▶ **Set exercise**
List each line of the data in which the string "parts" appears.

--- Begin Task material ---

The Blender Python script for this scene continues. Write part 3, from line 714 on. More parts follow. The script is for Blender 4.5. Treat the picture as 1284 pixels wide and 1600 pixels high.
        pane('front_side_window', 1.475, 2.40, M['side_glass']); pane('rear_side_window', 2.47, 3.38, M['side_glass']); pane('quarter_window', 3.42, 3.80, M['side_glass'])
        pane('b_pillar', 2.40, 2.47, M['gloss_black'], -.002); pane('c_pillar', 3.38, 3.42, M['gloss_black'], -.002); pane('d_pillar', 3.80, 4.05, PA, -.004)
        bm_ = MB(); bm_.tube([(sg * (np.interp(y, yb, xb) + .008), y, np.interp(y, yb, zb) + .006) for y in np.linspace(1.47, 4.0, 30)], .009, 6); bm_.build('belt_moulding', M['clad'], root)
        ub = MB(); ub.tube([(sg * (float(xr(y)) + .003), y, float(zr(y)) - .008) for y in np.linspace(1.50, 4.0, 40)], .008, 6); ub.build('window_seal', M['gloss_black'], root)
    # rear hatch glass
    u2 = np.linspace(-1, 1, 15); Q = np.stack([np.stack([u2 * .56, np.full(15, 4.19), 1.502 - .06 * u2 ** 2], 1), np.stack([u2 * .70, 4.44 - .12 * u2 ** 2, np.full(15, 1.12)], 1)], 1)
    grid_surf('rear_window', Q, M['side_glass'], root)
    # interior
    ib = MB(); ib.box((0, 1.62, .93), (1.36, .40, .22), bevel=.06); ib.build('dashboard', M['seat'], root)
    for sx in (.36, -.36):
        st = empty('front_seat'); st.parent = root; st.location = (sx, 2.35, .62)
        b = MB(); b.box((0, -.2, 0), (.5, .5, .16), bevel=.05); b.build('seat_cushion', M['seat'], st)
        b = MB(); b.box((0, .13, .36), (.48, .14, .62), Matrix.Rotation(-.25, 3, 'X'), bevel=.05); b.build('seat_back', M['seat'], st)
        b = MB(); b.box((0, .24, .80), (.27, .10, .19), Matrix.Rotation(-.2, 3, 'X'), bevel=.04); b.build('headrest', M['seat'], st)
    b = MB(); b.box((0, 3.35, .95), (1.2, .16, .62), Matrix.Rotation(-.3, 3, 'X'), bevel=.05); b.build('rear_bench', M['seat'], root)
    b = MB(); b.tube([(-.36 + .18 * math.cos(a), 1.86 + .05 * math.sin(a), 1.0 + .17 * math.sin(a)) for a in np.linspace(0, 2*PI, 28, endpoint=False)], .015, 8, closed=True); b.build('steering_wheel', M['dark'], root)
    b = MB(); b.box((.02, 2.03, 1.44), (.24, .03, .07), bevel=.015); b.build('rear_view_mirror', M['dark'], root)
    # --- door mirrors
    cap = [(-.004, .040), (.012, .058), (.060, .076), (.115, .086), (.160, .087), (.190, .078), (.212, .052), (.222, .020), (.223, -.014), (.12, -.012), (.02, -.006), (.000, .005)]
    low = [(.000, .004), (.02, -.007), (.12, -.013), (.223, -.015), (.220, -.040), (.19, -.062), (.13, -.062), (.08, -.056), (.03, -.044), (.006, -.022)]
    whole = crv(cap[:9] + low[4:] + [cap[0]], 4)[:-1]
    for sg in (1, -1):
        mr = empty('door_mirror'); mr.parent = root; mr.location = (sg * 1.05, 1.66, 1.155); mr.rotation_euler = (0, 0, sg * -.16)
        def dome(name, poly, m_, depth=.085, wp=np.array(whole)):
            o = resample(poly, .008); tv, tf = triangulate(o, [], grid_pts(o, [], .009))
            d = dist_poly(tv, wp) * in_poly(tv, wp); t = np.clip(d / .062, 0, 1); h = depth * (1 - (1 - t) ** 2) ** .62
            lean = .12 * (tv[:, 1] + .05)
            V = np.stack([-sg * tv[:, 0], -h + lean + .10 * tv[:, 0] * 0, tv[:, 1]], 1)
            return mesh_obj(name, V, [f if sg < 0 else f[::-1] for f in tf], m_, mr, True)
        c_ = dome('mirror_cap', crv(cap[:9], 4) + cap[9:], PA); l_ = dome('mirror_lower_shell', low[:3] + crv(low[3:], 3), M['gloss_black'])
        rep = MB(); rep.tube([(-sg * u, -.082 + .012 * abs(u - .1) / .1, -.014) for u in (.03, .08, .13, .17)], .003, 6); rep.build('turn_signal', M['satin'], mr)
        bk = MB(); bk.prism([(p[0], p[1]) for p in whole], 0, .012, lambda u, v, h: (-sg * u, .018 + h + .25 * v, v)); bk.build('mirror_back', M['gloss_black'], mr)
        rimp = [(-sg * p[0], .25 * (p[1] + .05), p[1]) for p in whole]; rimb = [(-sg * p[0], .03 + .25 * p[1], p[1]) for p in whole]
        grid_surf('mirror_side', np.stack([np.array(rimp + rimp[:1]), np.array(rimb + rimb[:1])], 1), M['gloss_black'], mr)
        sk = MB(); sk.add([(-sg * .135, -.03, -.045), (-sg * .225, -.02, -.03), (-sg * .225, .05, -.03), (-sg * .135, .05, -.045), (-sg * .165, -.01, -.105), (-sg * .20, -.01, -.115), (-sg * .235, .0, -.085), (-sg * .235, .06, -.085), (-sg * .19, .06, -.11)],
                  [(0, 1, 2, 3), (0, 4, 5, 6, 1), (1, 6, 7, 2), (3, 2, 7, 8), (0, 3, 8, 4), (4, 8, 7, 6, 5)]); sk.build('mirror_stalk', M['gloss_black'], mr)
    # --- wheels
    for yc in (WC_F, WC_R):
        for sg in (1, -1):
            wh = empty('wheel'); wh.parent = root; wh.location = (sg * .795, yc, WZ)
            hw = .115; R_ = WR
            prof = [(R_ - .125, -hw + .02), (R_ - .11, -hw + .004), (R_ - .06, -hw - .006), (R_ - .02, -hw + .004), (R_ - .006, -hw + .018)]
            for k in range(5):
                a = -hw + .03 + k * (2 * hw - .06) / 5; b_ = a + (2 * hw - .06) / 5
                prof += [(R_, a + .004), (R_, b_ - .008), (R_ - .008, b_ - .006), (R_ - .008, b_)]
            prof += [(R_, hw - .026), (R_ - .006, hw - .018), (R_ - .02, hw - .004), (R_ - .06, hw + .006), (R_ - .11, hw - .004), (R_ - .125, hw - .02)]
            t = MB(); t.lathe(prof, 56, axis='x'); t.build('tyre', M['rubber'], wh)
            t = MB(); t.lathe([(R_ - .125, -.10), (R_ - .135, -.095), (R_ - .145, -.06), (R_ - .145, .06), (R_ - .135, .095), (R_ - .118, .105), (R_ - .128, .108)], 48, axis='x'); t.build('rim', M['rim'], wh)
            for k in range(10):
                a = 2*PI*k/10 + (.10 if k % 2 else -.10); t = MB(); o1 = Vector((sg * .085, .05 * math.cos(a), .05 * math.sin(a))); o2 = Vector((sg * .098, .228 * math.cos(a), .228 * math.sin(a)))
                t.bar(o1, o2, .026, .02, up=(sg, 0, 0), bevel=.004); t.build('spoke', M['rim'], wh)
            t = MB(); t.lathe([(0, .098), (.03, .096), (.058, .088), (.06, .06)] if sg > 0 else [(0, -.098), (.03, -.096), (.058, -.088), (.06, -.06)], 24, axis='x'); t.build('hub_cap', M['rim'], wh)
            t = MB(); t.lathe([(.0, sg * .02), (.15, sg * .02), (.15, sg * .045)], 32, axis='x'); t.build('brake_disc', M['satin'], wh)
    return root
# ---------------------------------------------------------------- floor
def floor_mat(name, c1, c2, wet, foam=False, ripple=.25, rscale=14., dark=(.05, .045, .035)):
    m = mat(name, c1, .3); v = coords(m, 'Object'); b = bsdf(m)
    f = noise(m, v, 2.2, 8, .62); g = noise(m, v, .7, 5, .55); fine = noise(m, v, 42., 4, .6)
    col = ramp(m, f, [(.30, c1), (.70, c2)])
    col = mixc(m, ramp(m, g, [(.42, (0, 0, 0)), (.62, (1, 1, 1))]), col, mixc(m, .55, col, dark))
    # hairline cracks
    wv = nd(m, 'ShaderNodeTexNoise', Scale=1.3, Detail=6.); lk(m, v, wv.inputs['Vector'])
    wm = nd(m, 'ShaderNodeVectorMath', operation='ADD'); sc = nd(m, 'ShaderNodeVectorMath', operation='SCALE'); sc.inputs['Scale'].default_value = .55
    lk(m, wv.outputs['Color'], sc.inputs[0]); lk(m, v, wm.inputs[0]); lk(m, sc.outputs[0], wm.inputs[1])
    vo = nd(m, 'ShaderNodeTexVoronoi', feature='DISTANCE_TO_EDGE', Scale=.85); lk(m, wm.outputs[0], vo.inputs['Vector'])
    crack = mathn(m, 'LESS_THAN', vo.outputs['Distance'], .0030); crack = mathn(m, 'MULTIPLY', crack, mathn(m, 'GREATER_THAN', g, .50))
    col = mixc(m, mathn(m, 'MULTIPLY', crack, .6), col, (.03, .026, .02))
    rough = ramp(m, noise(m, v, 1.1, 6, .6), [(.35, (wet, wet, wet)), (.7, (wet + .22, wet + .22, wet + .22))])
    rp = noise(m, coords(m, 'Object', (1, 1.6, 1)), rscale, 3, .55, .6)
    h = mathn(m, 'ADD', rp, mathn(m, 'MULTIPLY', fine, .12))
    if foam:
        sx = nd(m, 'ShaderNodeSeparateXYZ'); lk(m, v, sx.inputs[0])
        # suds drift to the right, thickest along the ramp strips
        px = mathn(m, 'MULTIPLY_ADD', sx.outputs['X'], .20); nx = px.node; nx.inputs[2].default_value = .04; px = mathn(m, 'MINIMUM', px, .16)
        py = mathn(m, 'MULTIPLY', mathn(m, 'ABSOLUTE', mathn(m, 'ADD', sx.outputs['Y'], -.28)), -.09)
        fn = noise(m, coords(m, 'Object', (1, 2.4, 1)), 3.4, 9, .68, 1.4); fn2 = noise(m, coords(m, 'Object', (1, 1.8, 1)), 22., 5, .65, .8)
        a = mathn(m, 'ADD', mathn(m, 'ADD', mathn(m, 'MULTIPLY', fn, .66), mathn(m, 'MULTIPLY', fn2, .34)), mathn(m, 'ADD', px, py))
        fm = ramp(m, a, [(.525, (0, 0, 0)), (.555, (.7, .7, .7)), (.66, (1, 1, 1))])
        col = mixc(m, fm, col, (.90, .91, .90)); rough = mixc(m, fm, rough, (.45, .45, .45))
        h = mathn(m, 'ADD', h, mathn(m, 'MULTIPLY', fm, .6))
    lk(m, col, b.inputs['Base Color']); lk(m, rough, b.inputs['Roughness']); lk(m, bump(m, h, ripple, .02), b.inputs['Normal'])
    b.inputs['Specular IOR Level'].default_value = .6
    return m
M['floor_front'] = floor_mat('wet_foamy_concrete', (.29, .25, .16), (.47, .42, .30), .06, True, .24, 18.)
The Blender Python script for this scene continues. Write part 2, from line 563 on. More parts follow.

--- End Task material ---

▶ **Written answer**
The Blender Python script for this scene continues. Write part 3, from line 714 on. More parts follow. The script is for Blender 4.5. Treat the picture as 1284 pixels wide and 1600 pixels high.
The Blender Python script for this scene continues. Write part 2, from line 563 on. More parts follow.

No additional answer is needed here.